It's finally sinking in
The first inklings of my That Sinking Feeling series popped into my head in June of 2015 - it was a daydream vision of a tabletop painting with a sinking crater in the middle, and I've never forgotten it. I kept it in my head, but I wasn't able to envision how I could actually physically create such a thing. I lacked the sculpture skills to make it a reality. But I never forgot the idea. Meanwhile, I began to work with the image of a hole in the stomachs of my figural drawings and prints, and the depression or crater concept came alongside, parallel in my thoughts.
Over the course of this last year I happened to become aware of and curious about the medium of encaustic, which is a form of painting with wax. It was through this slightly more sculptural medium that I got the idea of how to construct a true depression painting. I bought wire mesh, and plaster fabric strips, and I dug out my rechargeable jigsaw tool, and I got to work. The resulting encaustic crater series has been fascinating and artistically satisfying. I am enjoying this very abstract work immensely - it's something I've felt unable to really delve into after a decade of graphic design work that kept me planted firmly in the representational zone. It's been freeing.

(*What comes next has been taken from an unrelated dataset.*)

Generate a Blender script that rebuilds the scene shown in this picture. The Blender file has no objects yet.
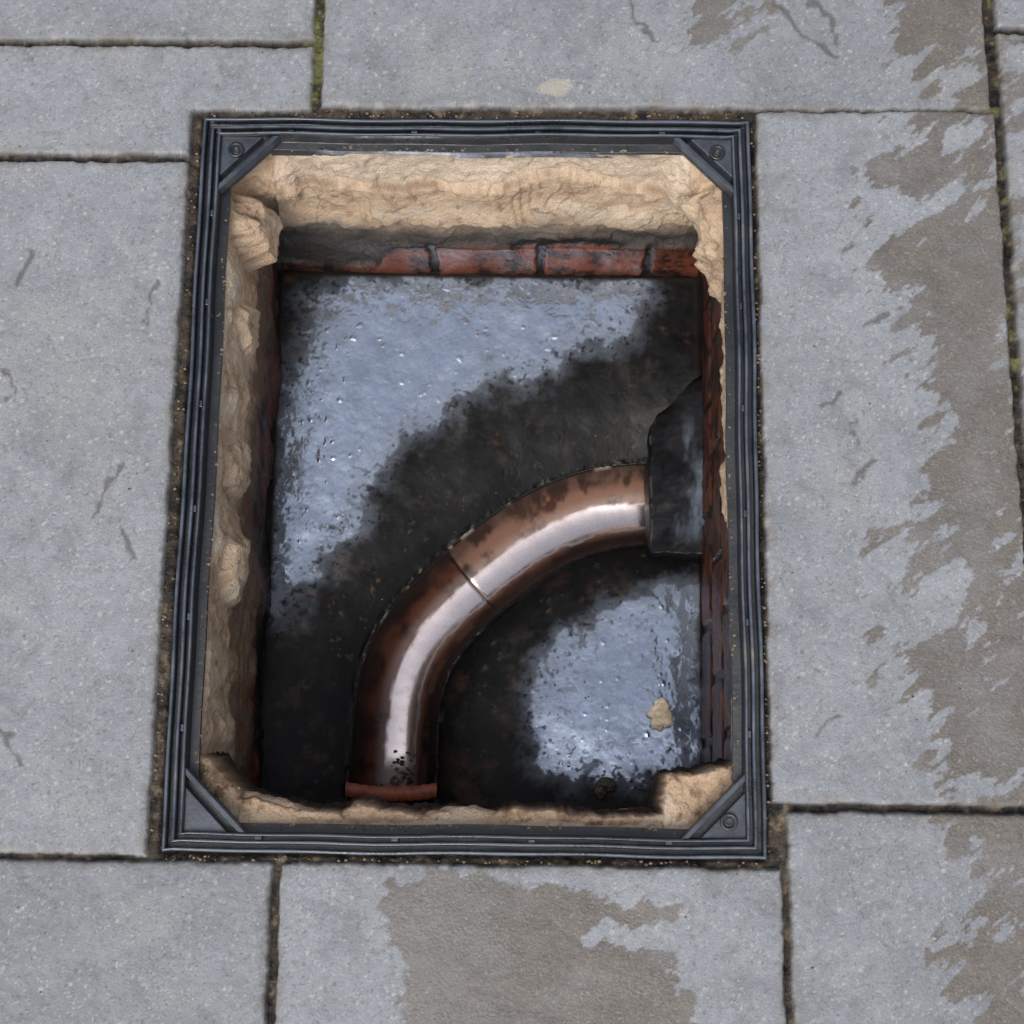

As much as I enjoy the fully abstract crater pieces, I'm even more excited about the possibility of juxtaposing the abstract with the more realistic figural work I've done in the past year. My newest piece depicts my 6 year old daughter on her purple Pudd'n bike with a big crater in her stomach. There is something disturbing about a hole in a child's stomach, but I feel that it says something about the human condition, from which children are not exempt. We are all subject to struggle.